All has been quiet here for the past week while I’ve been away on a trip which will get its own blog post very shortly. While on my return journey I took the opportunity to stop off in Gloucestershire and Derbyshire to visit two rather remarkable National Trust properties. Country Houses are of course generally admired for their collections of precious paintings and priceless pieces of furniture, but it was the jumble of the eccentric and ordinary which made Snowshill Manor and Calke Abbey particularly special for me. Both houses are home to extensive collections of miscellanea amassed by their previous owners, and perfectly embody my belief that a house should not simply be a building, but an experience to stir and entice.
Snowshill Manor plays host to an eclectic mix of objects accumulated by its most recent owner, Charles Paget Wade, who bought the 16th Century manor house in 1919 purely to house this vast collection. Behind the picturesque Cotswold stone façade the house is packed to the rafters with literally thousands of items of diverse origin. On the surface the collection seems completely random and resembles a slightly obsessive hoard, but the quality of all the pieces demonstrates that Wade simply had a love of all things beautiful, be they humble or highly decorative.
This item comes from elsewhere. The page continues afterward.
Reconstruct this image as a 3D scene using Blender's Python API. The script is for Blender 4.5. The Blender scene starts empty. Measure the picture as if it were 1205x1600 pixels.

Calke Abbey is presented as an ‘un-stately home’ and is indeed a thrilling antidote to the usual polite order of a National Trust House. Calke was home to the Harpur Crewes, a family who seem to have developed a habit of filling their rooms with possessions before abandoning them and moving on to new quarters within their Palladian mansion. Many upstairs rooms still accommodate haphazard piles of furniture or are eerily empty with a palpable air of dilapidation. Complete with sagging wallpaper, my visit here was surprisingly close to wandering the empty hallways of some of the genuinely abandoned houses I have explored, albeit with ‘this way’ signs and a swarm of weekend visitors.
Such owners seem to be considered eccentric by most, but to me this practice of passionate accumulation is perfectly normal. I can barely remember a time in my life when I haven’t collected something or other, from small antiques and bird models to the pages of old stamps which almost seem a rite of passage. I may not have the luxury of a mansion to house my possessions, but I still enjoy collecting and it’s no surprise that my present day attentions focus on objects pertaining to the ruins I love. There is something compelling about discovering an item which offers a tangible link with these places, and my gradually growing collection includes old postcards, magazine cuttings and auction catalogues. This seems the perfect time to introduce readers to my collection so that I may feature particularly interesting pieces from it now and again.
Below is my most recent and perhaps my most exciting acquisition; a piece of Mauchline ware displaying a picture of Cavers House. It was waiting for me when I returned from my aforementioned trip yesterday, and came to my attention at a most fortuitous time as I was researching Cavers in preparation for my previous blog entry. What makes it particularly valuable is that it shows the house with its Georgian additions only and is the sole visual record I have ever found of Cavers before the additions of 1881-7. It clearly depicts the bow section at full height and the C15 tower house minus its later gables and battlements. It is an absolute thrill to have gained this record of Cavers’ previous form!